What is required: Extract the first line through the line containing "return np.array(res)" from the listing below, exactly as written.

Recorded data:
________________________
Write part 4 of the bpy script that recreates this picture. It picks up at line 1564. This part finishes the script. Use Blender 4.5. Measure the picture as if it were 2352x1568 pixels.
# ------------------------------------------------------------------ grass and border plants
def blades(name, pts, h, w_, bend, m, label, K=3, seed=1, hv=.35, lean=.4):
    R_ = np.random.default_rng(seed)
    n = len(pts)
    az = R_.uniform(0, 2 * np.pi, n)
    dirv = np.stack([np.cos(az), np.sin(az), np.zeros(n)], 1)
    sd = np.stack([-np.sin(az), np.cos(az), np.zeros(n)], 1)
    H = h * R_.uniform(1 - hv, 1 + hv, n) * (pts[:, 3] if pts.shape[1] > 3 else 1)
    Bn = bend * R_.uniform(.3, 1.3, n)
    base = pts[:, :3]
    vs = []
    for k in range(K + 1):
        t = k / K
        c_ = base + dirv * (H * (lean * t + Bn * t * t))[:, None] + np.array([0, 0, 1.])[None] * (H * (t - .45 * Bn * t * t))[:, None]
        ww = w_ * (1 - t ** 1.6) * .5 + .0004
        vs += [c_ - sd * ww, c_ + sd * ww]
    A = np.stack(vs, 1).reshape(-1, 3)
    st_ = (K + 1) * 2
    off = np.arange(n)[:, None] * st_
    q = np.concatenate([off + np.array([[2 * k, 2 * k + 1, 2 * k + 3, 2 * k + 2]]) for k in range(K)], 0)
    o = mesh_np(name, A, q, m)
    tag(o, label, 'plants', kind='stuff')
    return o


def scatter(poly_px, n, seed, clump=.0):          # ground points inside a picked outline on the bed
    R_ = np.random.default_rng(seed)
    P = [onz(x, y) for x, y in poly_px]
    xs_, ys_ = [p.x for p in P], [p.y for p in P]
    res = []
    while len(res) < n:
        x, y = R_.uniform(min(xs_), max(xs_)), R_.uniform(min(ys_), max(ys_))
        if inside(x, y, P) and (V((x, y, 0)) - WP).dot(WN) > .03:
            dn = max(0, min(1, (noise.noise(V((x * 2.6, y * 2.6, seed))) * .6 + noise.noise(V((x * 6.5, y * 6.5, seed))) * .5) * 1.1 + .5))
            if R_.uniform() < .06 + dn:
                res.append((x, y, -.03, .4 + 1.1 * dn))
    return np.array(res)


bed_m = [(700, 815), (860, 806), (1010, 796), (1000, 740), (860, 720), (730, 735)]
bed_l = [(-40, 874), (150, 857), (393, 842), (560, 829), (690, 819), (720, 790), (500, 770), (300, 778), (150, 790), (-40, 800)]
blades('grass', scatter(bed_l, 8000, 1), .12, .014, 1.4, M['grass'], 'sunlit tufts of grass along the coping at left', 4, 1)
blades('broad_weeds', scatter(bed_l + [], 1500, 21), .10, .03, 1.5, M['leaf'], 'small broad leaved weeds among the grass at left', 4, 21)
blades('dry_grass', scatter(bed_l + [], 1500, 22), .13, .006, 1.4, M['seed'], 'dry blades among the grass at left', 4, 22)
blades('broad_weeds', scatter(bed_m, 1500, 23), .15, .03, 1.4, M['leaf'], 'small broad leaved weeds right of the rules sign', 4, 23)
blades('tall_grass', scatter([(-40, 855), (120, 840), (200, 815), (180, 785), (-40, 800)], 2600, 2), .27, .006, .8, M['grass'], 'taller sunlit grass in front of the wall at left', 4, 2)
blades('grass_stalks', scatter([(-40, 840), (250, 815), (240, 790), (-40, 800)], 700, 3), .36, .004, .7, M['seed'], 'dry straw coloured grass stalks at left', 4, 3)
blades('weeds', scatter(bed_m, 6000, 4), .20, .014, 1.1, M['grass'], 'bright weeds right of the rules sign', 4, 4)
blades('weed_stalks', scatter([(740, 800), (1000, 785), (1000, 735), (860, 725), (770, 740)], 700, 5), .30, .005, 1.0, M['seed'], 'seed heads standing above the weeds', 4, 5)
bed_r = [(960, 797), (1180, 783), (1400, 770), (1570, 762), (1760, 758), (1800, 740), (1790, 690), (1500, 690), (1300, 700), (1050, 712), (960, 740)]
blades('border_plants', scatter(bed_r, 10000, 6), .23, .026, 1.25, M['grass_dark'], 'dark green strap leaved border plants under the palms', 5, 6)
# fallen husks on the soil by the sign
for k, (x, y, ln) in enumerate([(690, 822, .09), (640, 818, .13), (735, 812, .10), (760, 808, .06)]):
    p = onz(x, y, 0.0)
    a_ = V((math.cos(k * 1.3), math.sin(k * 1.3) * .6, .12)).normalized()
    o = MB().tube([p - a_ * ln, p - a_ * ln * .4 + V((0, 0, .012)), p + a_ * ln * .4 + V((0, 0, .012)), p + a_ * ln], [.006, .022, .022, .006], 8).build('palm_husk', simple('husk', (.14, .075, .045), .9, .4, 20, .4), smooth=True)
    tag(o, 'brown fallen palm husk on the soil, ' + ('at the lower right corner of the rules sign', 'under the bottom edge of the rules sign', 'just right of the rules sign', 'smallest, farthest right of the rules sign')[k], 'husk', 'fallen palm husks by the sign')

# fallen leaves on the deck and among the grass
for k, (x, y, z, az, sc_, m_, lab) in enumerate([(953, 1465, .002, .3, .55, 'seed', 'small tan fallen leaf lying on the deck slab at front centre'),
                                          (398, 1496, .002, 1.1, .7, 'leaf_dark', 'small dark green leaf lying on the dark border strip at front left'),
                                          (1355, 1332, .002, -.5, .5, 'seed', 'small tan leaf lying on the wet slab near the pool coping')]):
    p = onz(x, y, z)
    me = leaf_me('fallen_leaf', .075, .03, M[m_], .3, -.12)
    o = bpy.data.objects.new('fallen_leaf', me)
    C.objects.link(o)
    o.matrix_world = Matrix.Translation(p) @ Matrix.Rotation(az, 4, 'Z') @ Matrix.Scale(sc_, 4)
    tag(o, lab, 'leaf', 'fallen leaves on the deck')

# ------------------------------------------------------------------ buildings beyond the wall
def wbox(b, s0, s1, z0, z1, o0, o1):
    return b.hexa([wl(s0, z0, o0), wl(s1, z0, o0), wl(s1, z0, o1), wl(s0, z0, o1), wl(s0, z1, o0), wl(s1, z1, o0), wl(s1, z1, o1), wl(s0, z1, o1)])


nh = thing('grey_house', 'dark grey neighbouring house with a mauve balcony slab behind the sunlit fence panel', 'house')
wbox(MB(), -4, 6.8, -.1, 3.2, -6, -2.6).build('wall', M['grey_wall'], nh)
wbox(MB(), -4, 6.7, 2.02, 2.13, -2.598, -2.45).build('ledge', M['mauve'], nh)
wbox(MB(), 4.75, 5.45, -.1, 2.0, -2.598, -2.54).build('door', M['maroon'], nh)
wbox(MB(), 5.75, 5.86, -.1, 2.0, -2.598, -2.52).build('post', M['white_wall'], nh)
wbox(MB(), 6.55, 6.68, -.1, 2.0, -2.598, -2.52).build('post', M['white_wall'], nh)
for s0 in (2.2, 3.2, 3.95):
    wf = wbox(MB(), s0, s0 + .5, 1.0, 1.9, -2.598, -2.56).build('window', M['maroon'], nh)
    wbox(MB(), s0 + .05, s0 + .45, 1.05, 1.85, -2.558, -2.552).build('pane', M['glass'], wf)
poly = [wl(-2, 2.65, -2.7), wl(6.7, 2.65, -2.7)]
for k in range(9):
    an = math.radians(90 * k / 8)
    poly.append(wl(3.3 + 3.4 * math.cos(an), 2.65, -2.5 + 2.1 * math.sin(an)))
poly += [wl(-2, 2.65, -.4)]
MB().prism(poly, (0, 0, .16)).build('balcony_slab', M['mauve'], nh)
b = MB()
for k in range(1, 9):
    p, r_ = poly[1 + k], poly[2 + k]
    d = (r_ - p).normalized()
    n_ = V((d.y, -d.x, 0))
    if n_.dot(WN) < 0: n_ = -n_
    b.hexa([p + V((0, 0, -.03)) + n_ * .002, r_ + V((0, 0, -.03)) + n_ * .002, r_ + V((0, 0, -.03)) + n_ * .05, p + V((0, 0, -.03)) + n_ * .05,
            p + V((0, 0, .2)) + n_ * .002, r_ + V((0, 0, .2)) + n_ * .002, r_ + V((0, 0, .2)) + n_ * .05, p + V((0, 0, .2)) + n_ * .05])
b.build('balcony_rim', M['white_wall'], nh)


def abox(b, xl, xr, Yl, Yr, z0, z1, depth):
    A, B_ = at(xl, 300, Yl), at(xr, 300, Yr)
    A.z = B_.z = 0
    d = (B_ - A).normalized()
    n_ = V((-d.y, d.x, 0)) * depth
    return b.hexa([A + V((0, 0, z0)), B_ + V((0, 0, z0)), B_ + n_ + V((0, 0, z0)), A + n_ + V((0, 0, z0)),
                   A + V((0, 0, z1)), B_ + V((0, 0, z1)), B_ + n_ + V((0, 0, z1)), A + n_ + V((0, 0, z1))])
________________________
Output of the exercise:
Write part 4 of the bpy script that recreates this picture. It picks up at line 1564. This part finishes the script. Use Blender 4.5. Measure the picture as if it were 2352x1568 pixels.
# ------------------------------------------------------------------ grass and border plants
def blades(name, pts, h, w_, bend, m, label, K=3, seed=1, hv=.35, lean=.4):
    R_ = np.random.default_rng(seed)
    n = len(pts)
    az = R_.uniform(0, 2 * np.pi, n)
    dirv = np.stack([np.cos(az), np.sin(az), np.zeros(n)], 1)
    sd = np.stack([-np.sin(az), np.cos(az), np.zeros(n)], 1)
    H = h * R_.uniform(1 - hv, 1 + hv, n) * (pts[:, 3] if pts.shape[1] > 3 else 1)
    Bn = bend * R_.uniform(.3, 1.3, n)
    base = pts[:, :3]
    vs = []
    for k in range(K + 1):
        t = k / K
        c_ = base + dirv * (H * (lean * t + Bn * t * t))[:, None] + np.array([0, 0, 1.])[None] * (H * (t - .45 * Bn * t * t))[:, None]
        ww = w_ * (1 - t ** 1.6) * .5 + .0004
        vs += [c_ - sd * ww, c_ + sd * ww]
    A = np.stack(vs, 1).reshape(-1, 3)
    st_ = (K + 1) * 2
    off = np.arange(n)[:, None] * st_
    q = np.concatenate([off + np.array([[2 * k, 2 * k + 1, 2 * k + 3, 2 * k + 2]]) for k in range(K)], 0)
    o = mesh_np(name, A, q, m)
    tag(o, label, 'plants', kind='stuff')
    return o


def scatter(poly_px, n, seed, clump=.0):          # ground points inside a picked outline on the bed
    R_ = np.random.default_rng(seed)
    P = [onz(x, y) for x, y in poly_px]
    xs_, ys_ = [p.x for p in P], [p.y for p in P]
    res = []
    while len(res) < n:
        x, y = R_.uniform(min(xs_), max(xs_)), R_.uniform(min(ys_), max(ys_))
        if inside(x, y, P) and (V((x, y, 0)) - WP).dot(WN) > .03:
            dn = max(0, min(1, (noise.noise(V((x * 2.6, y * 2.6, seed))) * .6 + noise.noise(V((x * 6.5, y * 6.5, seed))) * .5) * 1.1 + .5))
            if R_.uniform() < .06 + dn:
                res.append((x, y, -.03, .4 + 1.1 * dn))
    return np.array(res)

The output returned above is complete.